As the world's largest coal producer, Coal India Ltd is now saddled with the task of dealing with a strong workers' union force that plans to go on a strike from 17th December to prevent disinvestment plans of the company. As a first step to dissuade this threatened strike action, the Union Government has decided not to off-load 5% stake in the company!

In fact, at one time, there were plans to disinvest upto 10% of its holdings, out of the total of the total of 90% the government owns, and raise upto Rs20,000 crore. In the present circumstances, this is most unlikely as the government can ill afford to disrupt the entire economy that can be caused by a worker's strike and power generation can be in shambles.

What are the best alternatives that Coal India Board may have up their sleeves, when they meet on Monday, the 16th December?

Just to recapitulate the strong financial standing of CIL, it may be noted that it has free cash reserves of over Rs62,000 crore, as at June 2013. In 2012-13, Coal India paid the highest dividend of 140 (i.e. Rs14 per share with a face value of Rs10), which absorbed Rs8843 crore, out of which as much as Rs7964 crore went to the Union Government as its dividend on its holdings!

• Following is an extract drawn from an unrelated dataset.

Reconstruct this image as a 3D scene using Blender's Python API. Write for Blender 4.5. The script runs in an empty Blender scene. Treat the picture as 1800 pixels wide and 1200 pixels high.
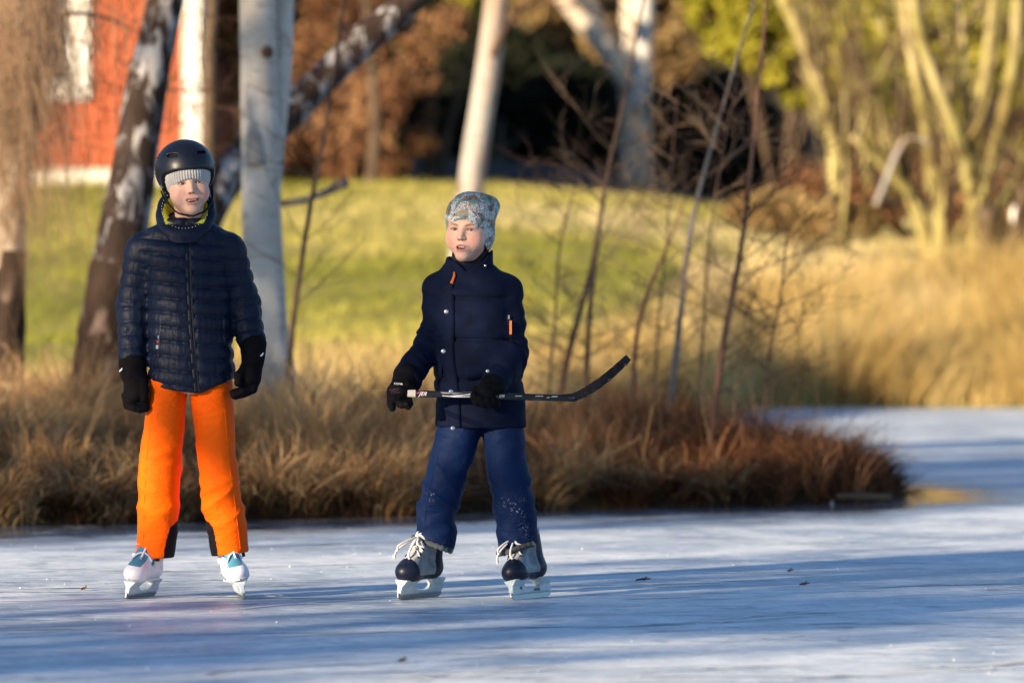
import bpy, math, random
import numpy as np
from mathutils import Vector, Matrix, Euler

# ------------------------------------------------------------------ camera, sky, sun, exposure
scene = bpy.context.scene
COL = scene.collection
FPX = 10000.0            # focal length in pixels of the 1800 px wide photograph (200 mm lens)
CAM_H = 1.15             # photographer's eye height above the ice
HORIZON = 475.0          # image row of the horizon
DIST = 20.0              # distance of the two skaters
cam_data = bpy.data.cameras.new('camera')
cam_data.sensor_width = 36.0
cam_data.lens = 200.0
cam_data.clip_start = 0.5
cam_data.clip_end = 2000.0
cam_data.dof.use_dof = True
cam_data.dof.focus_distance = 20.0
cam_data.dof.aperture_fstop = 2.9
cam_data.dof.aperture_blades = 0
camera = bpy.data.objects.new('camera', cam_data)
COL.objects.link(camera)
camera.location = (0, 0, CAM_H)
camera.rotation_euler = (math.radians(90) - math.atan((600 - HORIZON) / FPX), 0, 0)
scene.camera = camera

SUN_ELEV = math.radians(14.0)
SUN_AZ = (-0.72, -0.69)      # the sun stands low behind the camera's left shoulder
world = bpy.data.worlds.new('World')
scene.world = world
world.use_nodes = True
wn = world.node_tree
for n in list(wn.nodes): wn.nodes.remove(n)
sky = wn.nodes.new('ShaderNodeTexSky')
sky.sky_type = 'NISHITA'
sky.sun_disc = False
sky.sun_elevation = SUN_ELEV
sky.sun_rotation = math.atan2(SUN_AZ[0], SUN_AZ[1])
sky.air_density = 1.0
sky.dust_density = 0.2
sky.ozone_density = 3.6
bg = wn.nodes.new('ShaderNodeBackground')
bg.inputs['Strength'].default_value = 0.08
wo = wn.nodes.new('ShaderNodeOutputWorld')
wn.links.new(sky.outputs[0], bg.inputs['Color'])
wn.links.new(bg.outputs[0], wo.inputs['Surface'])

sun_data = bpy.data.lights.new('sun', 'SUN')
sun_data.energy = 5.0
sun_data.angle = math.radians(0.55)
sun_data.color = (1.0, 0.80, 0.55)
sun = bpy.data.objects.new('sun', sun_data)
COL.objects.link(sun)
_sd = Vector((SUN_AZ[0] * math.cos(SUN_ELEV), SUN_AZ[1] * math.cos(SUN_ELEV), math.sin(SUN_ELEV))).normalized()
sun.rotation_euler = _sd.to_track_quat('Z', 'Y').to_euler()
sun.location = (-30, -30, 20)

scene.render.engine = 'CYCLES'
scene.view_settings.view_transform = 'Standard'
scene.view_settings.look = 'None'
scene.view_settings.gamma = 1.0
scene.view_settings.use_curve_mapping = False
scene.view_settings.exposure = 1.38
scene.cycles.use_denoising = True
try:
    scene.cycles.denoiser = 'OPENIMAGEDENOISE'
except Exception:
    pass
scene.cycles.max_bounces = 6
scene.cycles.transparent_max_bounces = 8
scene.cycles.caustics_reflective = False
scene.cycles.caustics_refractive = False

random.seed(7)
rng = np.random.default_rng(11)

# ------------------------------------------------------------------ small helpers
def at(px, py, d):
    """point seen at pixel (px, py) of the 1800x1200 photograph, at depth d"""
    return Vector(((px - 900.0) / FPX * d, d, CAM_H + (HORIZON - py) / FPX * d))

def tag(o, label=None, cat=None, group=None, kind=None):
    if label: o['label'] = label
    if cat: o['category'] = cat
    if group: o['group'] = group
    if kind: o['kind'] = kind
    return o

def empty(name, loc=(0, 0, 0), rz=0.0):
    o = bpy.data.objects.new(name, None)
    o.empty_display_size = 0.1
    o.location = loc
    o.rotation_euler = (0, 0, rz)
    COL.objects.link(o)
    return o

def mesh_obj(name, verts, faces, mat=None, parent=None, smooth=True, attrs=None):
    me = bpy.data.meshes.new(name)
    verts = np.asarray(verts, dtype=np.float32).reshape(-1, 3)
    if isinstance(faces, np.ndarray):
        nf, k = faces.shape
        me.vertices.add(len(verts)); me.vertices.foreach_set('co', verts.ravel())
        me.loops.add(nf * k); me.loops.foreach_set('vertex_index', faces.astype(np.int32).ravel())
        me.polygons.add(nf)
        me.polygons.foreach_set('loop_start', np.arange(0, nf * k, k, dtype=np.int32))
        me.update(calc_edges=True)
    else:
        me.from_pydata(verts.tolist(), [], faces)
        me.update()
    if smooth:
        me.polygons.foreach_set('use_smooth', np.ones(len(me.polygons), dtype=bool))
    if attrs:
        for an, arr in attrs.items():
            arr = np.asarray(arr, dtype=np.float32)
            if arr.ndim == 1:
                a = me.attributes.new(an, 'FLOAT', 'POINT'); a.data.foreach_set('value', arr)
            else:
                if arr.shape[1] == 3: arr = np.hstack([arr, np.ones((len(arr), 1), np.float32)])
                a = me.attributes.new(an, 'FLOAT_COLOR', 'POINT'); a.data.foreach_set('color', arr.ravel())
    if mat: me.materials.append(mat)
    o = bpy.data.objects.new(name, me)
    COL.objects.link(o)
    if parent is not None: o.parent = parent
    return o

class MB:
    """collects vertices and faces for one mesh"""
    def __init__(s): s.v = []; s.f = []
    def add(s, vs, fs):
        b = len(s.v); s.v += [tuple(v) for v in vs]; s.f += [tuple(i + b for i in f) for f in fs]
    def box(s, c, d, M=None):
        hx, hy, hz = d[0] / 2, d[1] / 2, d[2] / 2
        vs = [Vector((c[0] + sx * hx, c[1] + sy * hy, c[2] + sz * hz)) for sx in (-1, 1) for sy in (-1, 1) for sz in (-1, 1)]
        if M is not None: vs = [M @ v for v in vs]
        s.add(vs, [(0, 1, 3, 2), (4, 6, 7, 5), (0, 4, 5, 1), (2, 3, 7, 6), (0, 2, 6, 4), (1, 5, 7, 3)])
    def tube(s, pts, rad, n=6, cap=True):
        pts = [Vector(p) for p in pts]
        if not hasattr(rad, '__len__'): rad = [rad] * len(pts)
        vs = []; up = Vector((0.13, 0.9, 0.31)).normalized()
        for i, p in enumerate(pts):
            t = (pts[min(i + 1, len(pts) - 1)] - pts[max(i - 1, 0)])
            if t.length < 1e-9: t = Vector((0, 0, 1))
            t.normalize()
            a = t.cross(up)
            if a.length < 0.05: a = t.cross(Vector((1, 0, 0)))
            a.normalize(); b = t.cross(a)
            for k in range(n):
                th = 2 * math.pi * k / n
                vs.append(p + (a * math.cos(th) + b * math.sin(th)) * rad[i])
        fs = []
        for i in range(len(pts) - 1):
            for k in range(n):
                fs.append((i * n + k, i * n + (k + 1) % n, (i + 1) * n + (k + 1) % n, (i + 1) * n + k))
        if cap:
            fs.append(tuple(range(n))); fs.append(tuple(reversed(range((len(pts) - 1) * n, len(pts) * n))))
        s.add(vs, fs)
    def build(s, name, mat, parent=None, smooth=False):
        return mesh_obj(name, np.array(s.v), s.f, mat, parent, smooth)

def spline(pts, n):
    """Catmull-Rom through pts, n samples"""
    pts = [np.array(p, float) for p in pts]
    P = [2 * pts[0] - pts[1]] + pts + [2 * pts[-1] - pts[-2]]
    out = []
    m = len(pts) - 1
    for i in range(n):
        u = i / (n - 1) * m
        k = min(int(u), m - 1); t = u - k
        p0, p1, p2, p3 = P[k], P[k + 1], P[k + 2], P[k + 3]
        out.append(0.5 * ((2 * p1) + (-p0 + p2) * t + (2 * p0 - 5 * p1 + 4 * p2 - p3) * t * t + (-p0 + 3 * p1 - 3 * p2 + p3) * t ** 3))
    return out

# ------------------------------------------------------------------ numpy noise
_LAT = np.random.default_rng(3).random((32, 32, 32)).astype(np.float32)
def vnoise(x, y, z, seed=0):
    x = np.asarray(x, np.float32) + seed * 7.31; y = np.asarray(y, np.float32) + seed * 3.17; z = np.asarray(z, np.float32) + seed * 5.73
    x, y, z = np.broadcast_arrays(x, y, z)
    xi = np.floor(x).astype(np.int32); yi = np.floor(y).astype(np.int32); zi = np.floor(z).astype(np.int32)
    fx = x - xi; fy = y - yi; fz = z - zi
    fx = fx * fx * (3 - 2 * fx); fy = fy * fy * (3 - 2 * fy); fz = fz * fz * (3 - 2 * fz)
    x0 = xi & 31; x1 = (xi + 1) & 31; y0 = yi & 31; y1 = (yi + 1) & 31; z0 = zi & 31; z1 = (zi + 1) & 31
    L = _LAT
    a = L[x0, y0, z0] * (1 - fx) + L[x1, y0, z0] * fx
    b = L[x0, y1, z0] * (1 - fx) + L[x1, y1, z0] * fx
    c = L[x0, y0, z1] * (1 - fx) + L[x1, y0, z1] * fx
    d = L[x0, y1, z1] * (1 - fx) + L[x1, y1, z1] * fx
    return (a * (1 - fy) + b * fy) * (1 - fz) + (c * (1 - fy) + d * fy) * fz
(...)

Since the government has already withdrawn the idea of 5% disinvestment plan, due to the threatened strike, the Board of Directors have a wonderful opportunity to provide a substantial increase in dividend, which can swell the government kitty. A special dividend of Rs50 or more per share is not out of reach!

The second step that the Board may boldly take is to offer a buy-back programme, by pricing the share at about Rs340-350, as this will enable the government to get rid of more than 5% of its of holdings!

The third step would be even more innovative in offering the shares of the Company to all the employees on the permanent rolls with a provision for non-saleability for a minimum period of five to seven years. This will encourage workers participation in the affairs of the company and benefit them in the long run. Additionally, the Board may also accept the workers proposal as performance-linked pay programme. This will create a sense of belonging for the workers.

Finally, in view of the very large number of collieries involved in the CIL conglomerate a high level independent committee may be established to restructure the entire organization. Many of its mining programmes are bogged down to environmental clearances and some of these have been pending for years. Dedicated railway corridors, availability of rakes, modernization programmes relating to importation of high and sophisticated equipment and technology are other factors that may require a more effective restructuring to enable CIL to carry on its enormous task more successfully. It is time that a bold decision is made to invite successful overseas miners to invest and bring in their knowledge and experience so that CIL can produce more coal and be able to eliminate the importation completely.

CIL has a huge responsibility ahead which they are well qualified to perform.